Google

Thursday, August 2, 2007

Kerjasama Penelitian "Cost Sharing" Menempatkan Kedua Pihak Setara


Topik : Government


Model kerjasama baru penelitian "cost sharing" diangkat Kompas, Kamis, 2 Agustus 2007 di halaman 13 dengan judul "Tinggalkan Relasi Model Pendonor-Penerima."

Dalam berita itu Kompas menulis model kerjasama penelitian, yang karena pendanaan memosisikan Indonesia di bawah pendonor dengan semua konsekuensi inferiornya dinilai sebagai paradigma lama yang harus ditinggalkan. Model baru yang sedang dikembangkan, Indonesia harus berperan sehingga memiliki posisi setara.

"Saatnya meninggalkan paradigma lama, pihak pendonor dengan pihak penerima yang berposisi lebih lemah, menjadi bentuk cost sharing. Dengan begitu kedudukannya setara,"kata Kepala Lembaga Ilmu Pengetahuan Indonesia (LIPI) Umar Anggara Jenie didampingi Wakil Kepala LIPI Lukman Hakim di sela-sela seminar "Optimalization of International Research Grant and Research Collaboration for Researchers : Opportunities and Challenges" di Jakarta, Rabu (1/8).
Bentuk cost sharing berarti memosisikan kedua belah pihak setara, tanpa ada satu pihak pun yang merasa lebih tinggi sehingga merasa wajar menentukan klaim hasil penelitian. Caranya, kedua belah pihak saling membiayai para peneliti asing yang berkunjung.
"Cost sharing tidak diartikan kedua belah pihak mengeluarkan sejumlah biaya yang sama.
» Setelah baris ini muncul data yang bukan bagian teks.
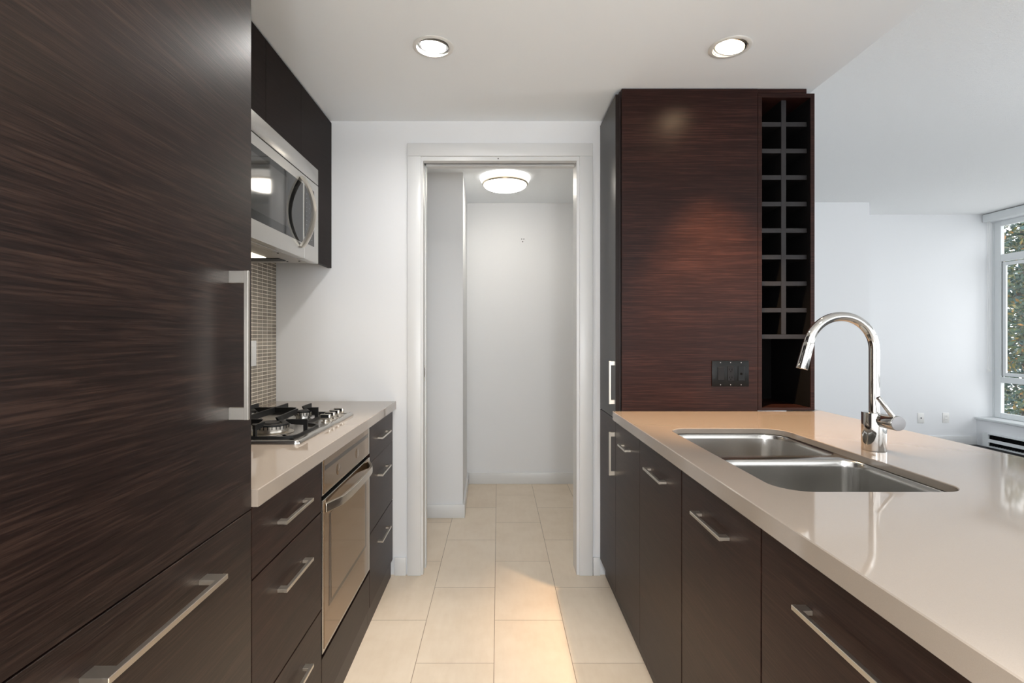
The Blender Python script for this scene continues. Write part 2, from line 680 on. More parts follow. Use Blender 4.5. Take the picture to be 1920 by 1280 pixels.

Indonesia yang memiliki obyek penelitian harus dikategorikan sebagai bentuk biaya juga," kata Kepala Biro Kerjasama dan Pemasyarakatan Iptek LIPI Neni Sintawardani.

Persoalan bentuk kerjasama yang didasarkan kesetaraan tersebut secara khusus disinggung Direktur Regional untuk Asia Tenggara dan Asia Timur International Development Research Centre (IDRC) Rich Fuchs. Ia menyebutkan beberapa negara di antaranya China yang sudah meninggalkan pola hubungan donor-penerima menjadi cost sharing dengan beberapa persyaratan yang memosisikan Cina setara.

Umar Anggara Jenie menyatakan di harian itu, LIPI dan semua lembaga pengakses bantuan penelitian harus menyadari pola baru itu."Dana penelitian untuk LIPI memang terbatas, tetapi kami harus kerja keras dan berinovasi demi model cost sharing itu," katanya.

Ia mengungkapkan, untuk Indonesia, model cost sharing justru menguntungkan. Secara psikis, para peneliti akan berdiri setara dengan peneliti asing.

Selain itu, hasil penelitian tidak lagi secara otomatis diklaim milik pemberi donor. Soal klaim milik pendonor, Umar punya pengalaman ketika belajar di Australia, ia harus menandatangani klausul hasil penelitian milik mereka.

Model cost sharing yang kini sedang dijalankan antara LIPI dan Universitas Zhe Jiang, China adalah mengembangkan bio aktif daun sukun untuk obat penyakit jantung. Kedua belah pihak menggandeng industri farmasi.

Hasil paten tersebut nantinya diserahkan kepada industri farmasi di kedua negara."LIPI akan dapat royalti dari pemasaran oleh industri yang kami gandeng," kata Umar seperti dikutip Kompas. Kini pengembangan obat itu sudah memasuki tahap uji klinis.